Entries with scene source code
-- Begin --

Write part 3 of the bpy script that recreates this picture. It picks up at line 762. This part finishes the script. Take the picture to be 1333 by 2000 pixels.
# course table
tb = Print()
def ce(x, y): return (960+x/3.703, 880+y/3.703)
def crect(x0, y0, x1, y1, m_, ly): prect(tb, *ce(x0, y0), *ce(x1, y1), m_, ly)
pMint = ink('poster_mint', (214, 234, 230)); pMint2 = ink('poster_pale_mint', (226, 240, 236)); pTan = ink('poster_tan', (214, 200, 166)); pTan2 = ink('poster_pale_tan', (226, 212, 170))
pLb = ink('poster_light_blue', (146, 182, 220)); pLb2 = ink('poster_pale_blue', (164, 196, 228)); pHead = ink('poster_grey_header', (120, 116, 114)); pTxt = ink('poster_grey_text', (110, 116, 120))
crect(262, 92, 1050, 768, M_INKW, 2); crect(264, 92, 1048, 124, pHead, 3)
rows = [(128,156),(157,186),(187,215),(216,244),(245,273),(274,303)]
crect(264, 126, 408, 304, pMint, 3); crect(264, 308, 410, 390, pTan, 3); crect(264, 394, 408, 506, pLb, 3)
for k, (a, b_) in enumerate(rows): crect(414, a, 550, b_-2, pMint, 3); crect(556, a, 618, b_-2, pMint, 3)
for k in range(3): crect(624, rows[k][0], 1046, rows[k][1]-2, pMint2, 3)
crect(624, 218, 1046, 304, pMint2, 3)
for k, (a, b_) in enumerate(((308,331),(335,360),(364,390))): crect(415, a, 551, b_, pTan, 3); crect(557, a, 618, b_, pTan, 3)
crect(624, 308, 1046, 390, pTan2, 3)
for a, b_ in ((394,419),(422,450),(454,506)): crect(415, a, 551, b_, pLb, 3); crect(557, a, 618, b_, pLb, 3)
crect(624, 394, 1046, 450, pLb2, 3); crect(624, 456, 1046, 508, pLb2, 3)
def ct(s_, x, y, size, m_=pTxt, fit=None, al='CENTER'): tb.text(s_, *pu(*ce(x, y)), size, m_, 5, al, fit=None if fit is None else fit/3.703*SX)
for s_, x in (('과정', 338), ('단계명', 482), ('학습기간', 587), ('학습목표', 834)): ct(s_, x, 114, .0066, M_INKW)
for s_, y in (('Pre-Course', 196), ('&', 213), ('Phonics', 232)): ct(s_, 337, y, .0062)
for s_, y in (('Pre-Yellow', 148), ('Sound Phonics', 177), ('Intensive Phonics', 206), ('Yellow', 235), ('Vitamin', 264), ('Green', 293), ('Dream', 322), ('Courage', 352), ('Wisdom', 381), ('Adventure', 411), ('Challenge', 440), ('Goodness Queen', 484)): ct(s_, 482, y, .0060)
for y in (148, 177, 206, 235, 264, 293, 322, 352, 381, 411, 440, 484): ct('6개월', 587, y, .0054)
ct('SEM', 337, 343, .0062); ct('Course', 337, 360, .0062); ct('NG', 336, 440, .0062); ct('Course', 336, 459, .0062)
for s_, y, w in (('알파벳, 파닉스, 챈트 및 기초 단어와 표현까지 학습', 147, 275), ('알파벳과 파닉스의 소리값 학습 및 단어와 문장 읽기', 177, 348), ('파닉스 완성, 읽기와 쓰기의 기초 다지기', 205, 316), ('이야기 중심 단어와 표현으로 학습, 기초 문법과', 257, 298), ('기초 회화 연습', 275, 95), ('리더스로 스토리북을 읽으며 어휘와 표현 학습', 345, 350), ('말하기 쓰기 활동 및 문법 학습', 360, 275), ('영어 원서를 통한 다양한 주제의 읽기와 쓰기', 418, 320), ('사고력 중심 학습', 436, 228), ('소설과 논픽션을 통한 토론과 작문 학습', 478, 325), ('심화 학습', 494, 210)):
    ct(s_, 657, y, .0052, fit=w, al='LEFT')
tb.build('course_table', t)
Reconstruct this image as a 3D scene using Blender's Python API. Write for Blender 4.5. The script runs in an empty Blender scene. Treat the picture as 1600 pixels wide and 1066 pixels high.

-- End --

◆ Exercise directions ◆
Retype the records in full. Keep every line identical to the original.

◆ Reply ◆
Write part 3 of the bpy script that recreates this picture. It picks up at line 762. This part finishes the script. Take the picture to be 1333 by 2000 pixels.
# course table
tb = Print()
def ce(x, y): return (960+x/3.703, 880+y/3.703)
def crect(x0, y0, x1, y1, m_, ly): prect(tb, *ce(x0, y0), *ce(x1, y1), m_, ly)
pMint = ink('poster_mint', (214, 234, 230)); pMint2 = ink('poster_pale_mint', (226, 240, 236)); pTan = ink('poster_tan', (214, 200, 166)); pTan2 = ink('poster_pale_tan', (226, 212, 170))
pLb = ink('poster_light_blue', (146, 182, 220)); pLb2 = ink('poster_pale_blue', (164, 196, 228)); pHead = ink('poster_grey_header', (120, 116, 114)); pTxt = ink('poster_grey_text', (110, 116, 120))
crect(262, 92, 1050, 768, M_INKW, 2); crect(264, 92, 1048, 124, pHead, 3)
rows = [(128,156),(157,186),(187,215),(216,244),(245,273),(274,303)]
crect(264, 126, 408, 304, pMint, 3); crect(264, 308, 410, 390, pTan, 3); crect(264, 394, 408, 506, pLb, 3)
for k, (a, b_) in enumerate(rows): crect(414, a, 550, b_-2, pMint, 3); crect(556, a, 618, b_-2, pMint, 3)
for k in range(3): crect(624, rows[k][0], 1046, rows[k][1]-2, pMint2, 3)
crect(624, 218, 1046, 304, pMint2, 3)
for k, (a, b_) in enumerate(((308,331),(335,360),(364,390))): crect(415, a, 551, b_, pTan, 3); crect(557, a, 618, b_, pTan, 3)
crect(624, 308, 1046, 390, pTan2, 3)
for a, b_ in ((394,419),(422,450),(454,506)): crect(415, a, 551, b_, pLb, 3); crect(557, a, 618, b_, pLb, 3)
crect(624, 394, 1046, 450, pLb2, 3); crect(624, 456, 1046, 508, pLb2, 3)
def ct(s_, x, y, size, m_=pTxt, fit=None, al='CENTER'): tb.text(s_, *pu(*ce(x, y)), size, m_, 5, al, fit=None if fit is None else fit/3.703*SX)
for s_, x in (('과정', 338), ('단계명', 482), ('학습기간', 587), ('학습목표', 834)): ct(s_, x, 114, .0066, M_INKW)
for s_, y in (('Pre-Course', 196), ('&', 213), ('Phonics', 232)): ct(s_, 337, y, .0062)
for s_, y in (('Pre-Yellow', 148), ('Sound Phonics', 177), ('Intensive Phonics', 206), ('Yellow', 235), ('Vitamin', 264), ('Green', 293), ('Dream', 322), ('Courage', 352), ('Wisdom', 381), ('Adventure', 411), ('Challenge', 440), ('Goodness Queen', 484)): ct(s_, 482, y, .0060)
for y in (148, 177, 206, 235, 264, 293, 322, 352, 381, 411, 440, 484): ct('6개월', 587, y, .0054)
ct('SEM', 337, 343, .0062); ct('Course', 337, 360, .0062); ct('NG', 336, 440, .0062); ct('Course', 336, 459, .0062)
for s_, y, w in (('알파벳, 파닉스, 챈트 및 기초 단어와 표현까지 학습', 147, 275), ('알파벳과 파닉스의 소리값 학습 및 단어와 문장 읽기', 177, 348), ('파닉스 완성, 읽기와 쓰기의 기초 다지기', 205, 316), ('이야기 중심 단어와 표현으로 학습, 기초 문법과', 257, 298), ('기초 회화 연습', 275, 95), ('리더스로 스토리북을 읽으며 어휘와 표현 학습', 345, 350), ('말하기 쓰기 활동 및 문법 학습', 360, 275), ('영어 원서를 통한 다양한 주제의 읽기와 쓰기', 418, 320), ('사고력 중심 학습', 436, 228), ('소설과 논픽션을 통한 토론과 작문 학습', 478, 325), ('심화 학습', 494, 210)):
    ct(s_, 657, y, .0052, fit=w, al='LEFT')
tb.build('course_table', t)
Reconstruct this image as a 3D scene using Blender's Python API. Write for Blender 4.5. The script runs in an empty Blender scene. Treat the picture as 1600 pixels wide and 1066 pixels high.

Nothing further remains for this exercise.